Les 656 crimes ou délits qui sont jugés annuellement à Madrid ne correspondent qu’à 1,065 accusés ou prévenus. Il faut en conclure que les crimes ou délits concertés, qui seuls dénotent une perversité systématique, sont proportionnellement peu nombreux à Madrid. Les femmes figurent sur la totalité des accusés ou prévenus pour plus d’un sixième, et ce n’est pas là le seul manque de galanterie que se permette à leur égard la statistique. Les célibataires, déduction faite de ceux qui ne sont pas encore d’âge à se marier, figurent sur le total des accusations et des préventions dans une proportion moindre que les mariés. Si le mariage n’est pas à Madrid un préservatif moral, c’est en revanche une excellente précaution hygiénique. À l’exception de deux célibataires obstinés qu’on voit, en 1846, atteindre l’un cent cinq ans, l’autre cent sept, c’est dans l’arche sainte du mariage que se réfugient tous les exemples de longévité exceptionnelle.

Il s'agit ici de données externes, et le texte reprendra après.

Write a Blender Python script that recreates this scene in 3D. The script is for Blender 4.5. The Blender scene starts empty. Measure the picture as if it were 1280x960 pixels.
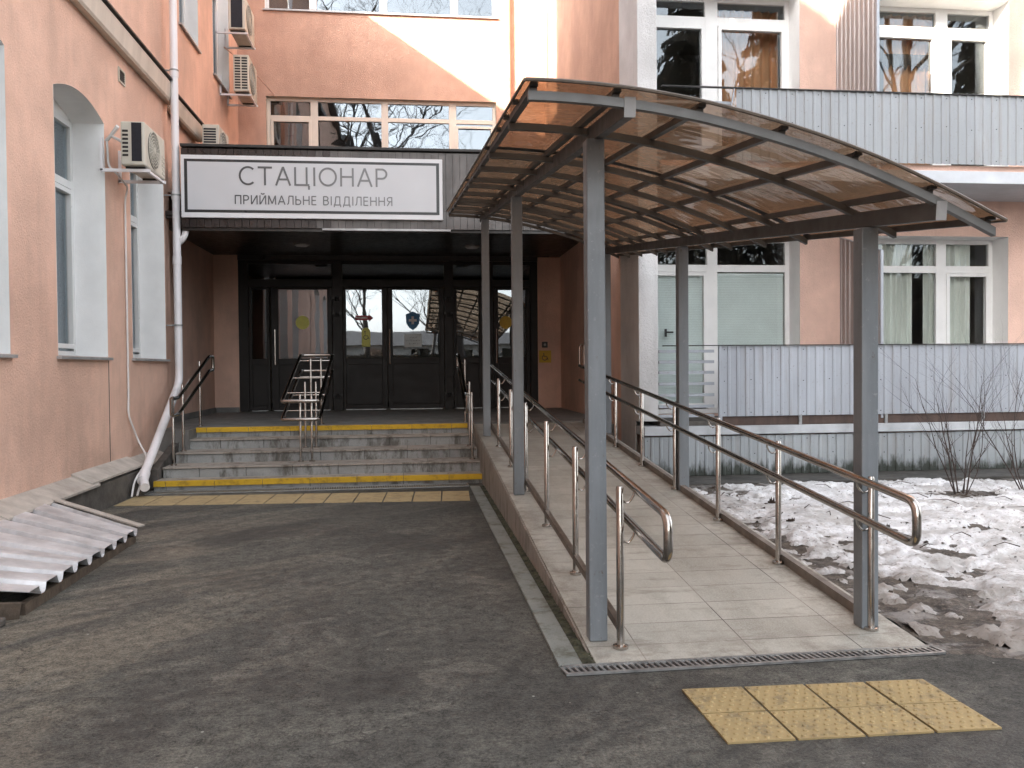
import bpy, bmesh, math, random
from mathutils import Vector, Matrix, noise
from math import radians, sin, cos, pi

sc = bpy.context.scene
COL = sc.collection

# ------------------------------------------------------------------ materials
class NT:
    def __init__(s, name):
        s.m = bpy.data.materials.new(name); s.m.use_nodes = True
        s.t = s.m.node_tree; s.n = s.t.nodes; s.n.clear()
        s.out = s.new('ShaderNodeOutputMaterial')
        s.pos = s.new('ShaderNodeNewGeometry').outputs['Position']
    def new(s, k, **kw):
        n = s.n.new(k)
        for a, v in kw.items(): setattr(n, a, v)
        return n
    def link(s, a, b): s.t.links.new(a, b)
    def val(s, sock, v):
        if hasattr(v, 'links'): s.link(v, sock)
        else: sock.default_value = v
    def scalev(s, sc_):
        n = s.new('ShaderNodeVectorMath', operation='MULTIPLY'); s.link(s.pos, n.inputs[0]); n.inputs[1].default_value = sc_
        return n.outputs[0]
    def noise(s, scale, detail=4, rough=.55, vec=None, dist=0):
        n = s.new('ShaderNodeTexNoise'); n.inputs['Scale'].default_value = scale
        n.inputs['Detail'].default_value = detail; n.inputs['Roughness'].default_value = rough
        n.inputs['Distortion'].default_value = dist
        s.link(vec if vec is not None else s.pos, n.inputs['Vector']); return n.outputs[0]
    def ramp(s, f, a, b, c0=0., c1=1.):
        n = s.new('ShaderNodeMapRange'); s.link(f, n.inputs[0])
        for i, v in enumerate((a, b, c0, c1)): n.inputs[i+1].default_value = v
        return n.outputs[0]
    def mix(s, f, a, b, mode='MIX'):
        n = s.new('ShaderNodeMix', data_type='RGBA', blend_type=mode)
        s.val(n.inputs[0], f); s.val(n.inputs[6], c4(a)); s.val(n.inputs[7], c4(b)); return n.outputs[2]
    def math(s, op, a, b=0.):
        n = s.new('ShaderNodeMath', operation=op); s.val(n.inputs[0], a); s.val(n.inputs[1], b); return n.outputs[0]
    def sep(s):
        n = s.new('ShaderNodeSeparateXYZ'); s.link(s.pos, n.inputs[0]); return n.outputs
    def bump(s, h, strength=.3, dist=.01):
        n = s.new('ShaderNodeBump'); n.inputs['Strength'].default_value = strength; n.inputs['Distance'].default_value = dist
        s.link(h, n.inputs['Height']); return n.outputs[0]
    def pbsdf(s, col, rough=.6, metal=0., normal=None, spec=.5):
        p = s.new('ShaderNodeBsdfPrincipled')
        s.val(p.inputs['Base Color'], c4(col)); s.val(p.inputs['Roughness'], rough); s.val(p.inputs['Metallic'], metal)
        p.inputs['Specular IOR Level'].default_value = spec
        if normal is not None: s.link(normal, p.inputs['Normal'])
        s.link(p.outputs[0], s.out.inputs[0]); return p
def c4(v):
    return v if hasattr(v, 'links') else (v if len(v) == 4 else (*v, 1.))

def plain(name, col, rough=.5, metal=0., var=.12, scale=6., bump=.0, bscale=80., spec=.5, streak=False):
    t = NT(name)
    v = t.scalev((1, 1, .12)) if streak else None
    f = t.noise(scale, 5, .6, v)
    d = tuple(c*(1-var*1.6) for c in col); l = tuple(min(1, c*(1+var)) for c in col)
    c = t.mix(t.ramp(f, .3, .7), d, l)
    r = t.ramp(t.noise(scale*3, 3), .3, .7, max(.03, rough-.08), min(1, rough+.1))
    nm = t.bump(t.noise(bscale, 3), bump, .01) if bump else None
    t.pbsdf(c, r, metal, nm, spec); return t.m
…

Les hommes se lassent, du reste, plus tôt que les femmes de ce long duo. Nous trouvons dans le relevé total de la population madrilègne 15,175 veuves et rien que 5,571 veufs, de sorte que les dames de Madrid ont près de trois chances contre une de commander l’épitaphe de leurs époux. Les femmes ne cèdent, sous ce rapport, le pas aux hommes que de trente à quarante ans ; passé cette période, les chances relatives de la mortalité s’accroissent tellement pour les hommes, que, de quatre-vingts à cent ans, elle est double. Ces chances ne tendent à s’équilibrer pour les deux sexes qu’après cent ans : c’est bien la peine ! Encore est-ce à trois femmes que revient l’honneur de tirer l’échelle : deux vers cent huit, une vers cent dix ans.


IV

J’ai dû me hâter de saisir les traits les plus caractéristiques de la physionomie de Madrid, car cette physionomie, je l’ai dit plus haut, tend à s’effacer. Quelques années encore, et sa triple originalité aura en partie disparu sous l’uniforme badigeon où se confondent déjà les aspects moraux, politiques et matériels de la plupart des capitales européennes.